Alabama AD Greg Byrne says many men’s basketball programs ‘are now losing money’

Alabama AD Greg Byrne says most men’s basketball programs now lose money, with only a few still profitable. Roster costs have been rising every year.

Alabama AD Greg Byrne says many men’s basketball programs ‘are now losing money’

For generations, college football has served as the financial engine for athletic departments, with men's basketball often contributing as a reliable secondary revenue driver. However, the financial landscape of collegiate athletics is shifting rapidly, and Alabama Athletics Director Greg Byrne warns that the profitability of men’s basketball programs is in jeopardy.

A Shrinking List of Profitable Programs

Speaking at the SEC spring meetings in Miramar Beach, Florida, Byrne highlighted the stark reality facing the sport. He noted that there are likely only a handful of men's basketball programs nationwide that remain profitable today, a shift that occurred over just a few years. Byrne suggested that as roster expenses climb, basketball is increasingly becoming a net financial drain on overall department budgets.

While Alabama men’s basketball reported a $9.2 million surplus for the 2025 fiscal year, according to financial records previously reported by 205focus.com, the lack of standardized reporting on player compensation makes it difficult to track exact net gains. With no centralized database for NIL deals, revenue sharing, or other forms of athlete pay, the true cost of rosters remains opaque.

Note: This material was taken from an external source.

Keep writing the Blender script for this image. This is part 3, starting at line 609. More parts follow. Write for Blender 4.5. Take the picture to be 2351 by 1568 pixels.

Mounting Financial Pressures

The cost of talent is clearly the primary driver of this trend. Recent reports from Yahoo! Sports indicate that many programs are pouring more than 50% of their annual revenue directly into roster costs.

Byrne acknowledged that managing these expenses while maintaining a broad 21-sport offering is an immense challenge. While he made it clear that Alabama has no plans to cut sports, he emphasized that the current financial model is under significant stress. “That’s a big thing to realize men’s basketball programs are now losing money,” Byrne said.

This sentiment is echoed across the industry. West Virginia AD Wren Baker recently estimated that fewer than 20 men’s basketball programs across the country are truly profitable once roster spending is factored into the equation. Byrne admitted that beyond perennial powerhouses like Kansas, North Carolina, and Kentucky, he struggles to identify others currently staying in the black.

Despite the success Nate Oats has achieved on the court, the underlying economic math remains a primary focus for Byrne and his peers. “We have a successful men’s basketball program,” Byrne said. “So if that’s become the reality at our place in talking to my peers, I’m sensing the exact same thing.”